もちろん、母親として責任を持って、愛情を持って、子どもを育てていますし、娘はかわいいです。成長して少し癇癪も減り、寝てくれるようになったので前よりは良い状態です。

 

しかし、やはり娘の将来を思うと、どうしても未来へ「光」を感じるのがなかなかむずかしい。どうしても「悪い」将来にならないか気になってしまう。

 

子育てだけが生きがい、ではない分、子どもにべったりにはならないので、良い距離がとれているとも言えますが、子育てと別のところで、「希望」や「生きている張り合い」を感じないと、私は生きていけないんですね。

 

益田ミリさんの本いわんとするところを想像するに「子供は子供で生きがいを持つべき、親は親で生きがいを持つべき」という事だろうと思います。

 

そして、私の現在の生きがいは、やはりライターという仕事です。

 

お金をたくさんもらえなくても、「ぜひこの案件を書かせていただきたい!」というものに応募して、採用されて、書いて、評価される。

誰かに読まれて、その人の役に立てる。

もちろん、書けばいくばくかの報酬がもらえます。

でも、やはり「求められて書く」「誰かに届く」ということが、生きがいなのです。

 

だから、「たくさん稼がなければ」と思って案件を探すと、大抵マッチングできない。

贅沢だと言われるかもしれませんが、「これについてぜひ書きたい」という案件の方が、相性がよいのかすぐ決まることが多いです。

 

家のローンとか考えると、できるだけ稼ぎたいところではありますが、私は「書かせていただきたいテーマ」で仕事探しする方が合っているのでしょう。
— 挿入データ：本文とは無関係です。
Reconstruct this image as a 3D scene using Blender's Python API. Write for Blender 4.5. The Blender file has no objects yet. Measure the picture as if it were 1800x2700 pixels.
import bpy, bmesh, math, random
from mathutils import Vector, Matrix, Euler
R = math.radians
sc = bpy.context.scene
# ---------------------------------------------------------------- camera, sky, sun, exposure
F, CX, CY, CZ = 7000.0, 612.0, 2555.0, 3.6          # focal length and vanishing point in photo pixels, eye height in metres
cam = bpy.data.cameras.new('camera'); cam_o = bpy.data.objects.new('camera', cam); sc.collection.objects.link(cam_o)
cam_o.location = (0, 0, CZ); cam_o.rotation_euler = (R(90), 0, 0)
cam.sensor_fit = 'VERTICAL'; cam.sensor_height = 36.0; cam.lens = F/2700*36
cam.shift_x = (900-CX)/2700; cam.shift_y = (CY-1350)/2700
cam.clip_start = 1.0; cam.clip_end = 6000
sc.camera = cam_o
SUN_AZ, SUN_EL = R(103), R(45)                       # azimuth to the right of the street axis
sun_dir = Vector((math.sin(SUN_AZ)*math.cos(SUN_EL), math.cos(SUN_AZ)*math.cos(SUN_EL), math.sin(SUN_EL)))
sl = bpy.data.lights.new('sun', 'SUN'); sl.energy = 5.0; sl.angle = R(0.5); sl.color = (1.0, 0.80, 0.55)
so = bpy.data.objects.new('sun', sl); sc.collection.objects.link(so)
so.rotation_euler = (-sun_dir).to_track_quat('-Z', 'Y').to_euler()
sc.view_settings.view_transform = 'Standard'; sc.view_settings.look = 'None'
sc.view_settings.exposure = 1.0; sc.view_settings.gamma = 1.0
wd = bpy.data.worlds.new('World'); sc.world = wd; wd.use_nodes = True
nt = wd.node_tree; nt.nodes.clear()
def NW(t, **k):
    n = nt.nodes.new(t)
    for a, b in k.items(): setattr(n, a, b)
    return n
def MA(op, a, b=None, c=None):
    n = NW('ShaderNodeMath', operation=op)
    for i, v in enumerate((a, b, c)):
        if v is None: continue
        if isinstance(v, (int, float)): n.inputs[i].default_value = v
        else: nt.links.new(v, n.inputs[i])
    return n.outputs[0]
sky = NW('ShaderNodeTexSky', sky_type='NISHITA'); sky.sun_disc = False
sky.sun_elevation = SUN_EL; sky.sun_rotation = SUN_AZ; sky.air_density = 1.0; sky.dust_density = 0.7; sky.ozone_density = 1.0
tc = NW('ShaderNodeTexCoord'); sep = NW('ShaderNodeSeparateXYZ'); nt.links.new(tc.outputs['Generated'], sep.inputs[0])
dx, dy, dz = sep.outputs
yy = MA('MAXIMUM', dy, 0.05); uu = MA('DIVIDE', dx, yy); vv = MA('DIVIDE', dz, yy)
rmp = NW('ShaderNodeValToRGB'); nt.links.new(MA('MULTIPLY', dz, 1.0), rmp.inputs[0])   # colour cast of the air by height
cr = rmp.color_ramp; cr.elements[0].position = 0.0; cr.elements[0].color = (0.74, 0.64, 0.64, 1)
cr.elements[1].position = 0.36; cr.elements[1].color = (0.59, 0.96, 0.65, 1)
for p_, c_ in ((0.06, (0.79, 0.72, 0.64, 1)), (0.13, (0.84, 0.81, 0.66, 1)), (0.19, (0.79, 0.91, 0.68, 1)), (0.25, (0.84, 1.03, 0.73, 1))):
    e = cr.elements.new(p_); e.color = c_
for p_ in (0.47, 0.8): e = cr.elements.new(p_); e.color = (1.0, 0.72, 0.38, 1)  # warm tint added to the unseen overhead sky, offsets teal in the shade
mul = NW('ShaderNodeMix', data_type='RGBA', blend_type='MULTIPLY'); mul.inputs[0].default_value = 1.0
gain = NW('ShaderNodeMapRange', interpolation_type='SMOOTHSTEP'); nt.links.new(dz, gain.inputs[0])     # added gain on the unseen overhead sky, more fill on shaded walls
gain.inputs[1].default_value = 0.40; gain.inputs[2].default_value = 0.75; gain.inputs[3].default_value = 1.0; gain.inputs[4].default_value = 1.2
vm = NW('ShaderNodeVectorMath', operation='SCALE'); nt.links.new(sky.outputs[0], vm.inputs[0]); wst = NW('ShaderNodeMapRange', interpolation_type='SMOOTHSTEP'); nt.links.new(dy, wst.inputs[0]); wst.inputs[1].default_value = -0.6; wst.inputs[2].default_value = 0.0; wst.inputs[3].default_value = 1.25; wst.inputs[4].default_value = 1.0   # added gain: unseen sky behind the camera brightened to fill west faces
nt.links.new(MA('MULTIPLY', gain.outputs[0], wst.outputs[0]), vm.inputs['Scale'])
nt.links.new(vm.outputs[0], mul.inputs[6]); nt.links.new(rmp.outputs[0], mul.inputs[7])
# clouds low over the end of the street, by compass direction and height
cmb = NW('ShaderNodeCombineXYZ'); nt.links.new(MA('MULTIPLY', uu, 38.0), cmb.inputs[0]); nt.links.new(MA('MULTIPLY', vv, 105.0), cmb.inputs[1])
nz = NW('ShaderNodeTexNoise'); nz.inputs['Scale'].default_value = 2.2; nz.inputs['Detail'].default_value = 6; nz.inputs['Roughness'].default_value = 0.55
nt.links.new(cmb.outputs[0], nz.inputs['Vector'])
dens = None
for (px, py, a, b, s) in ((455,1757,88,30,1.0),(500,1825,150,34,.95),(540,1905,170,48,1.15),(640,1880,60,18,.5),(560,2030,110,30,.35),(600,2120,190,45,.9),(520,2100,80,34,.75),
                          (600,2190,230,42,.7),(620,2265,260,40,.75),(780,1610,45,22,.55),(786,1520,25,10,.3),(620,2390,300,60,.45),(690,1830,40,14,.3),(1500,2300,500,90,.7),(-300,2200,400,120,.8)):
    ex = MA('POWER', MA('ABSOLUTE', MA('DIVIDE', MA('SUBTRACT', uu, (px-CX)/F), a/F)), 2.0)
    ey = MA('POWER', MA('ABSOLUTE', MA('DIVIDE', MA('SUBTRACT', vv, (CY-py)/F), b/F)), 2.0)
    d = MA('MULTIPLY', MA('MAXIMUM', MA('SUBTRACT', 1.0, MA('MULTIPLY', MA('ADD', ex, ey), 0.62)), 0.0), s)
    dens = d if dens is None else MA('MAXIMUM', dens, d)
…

それで結果としてマッチング率が高い方が、稼げますしね。

 

これらの本を読んで、やはりライティングの仕事は「生きがい」なんだなと強く実感しました。単なる「稼ぐための仕事」じゃないんです、私には。

たぶん、これを奪われると、私は死んでしまう。

心が病んで、動けなくなってしまう。

だから、細々とでも仕事は続けたいな。

 

もちろん、他にも生きがいになるような楽しみが見つかれば、それが一番です。

でも、今は娘の世話で精いっぱいなので、趣味にも時間を割けません。

いつか、もう少し娘の世話の時間が減ったら、いろいろ試してみたいです。

 

今は、娘の五月雨登園のために、「書きたい」と思ってもうまく登園してくれず、書けない日があるので、仕事を少なくしています。

クライアントに迷惑をかけてはいけませんから・・・

でも、やっぱり書くことは生きがいなんだなと思い出して、これは絶対守っていくことが大切だと心に決めました。

 

娘に将来「お母さんは、仕事ばかり」と言われないように気を付けながらも、娘に「なんで仕事するの?」と聞かれたら「ママにとってはこの仕事は生きがいなんだよ」「生きるために必要な活動なんだよ」と答えたいと思います。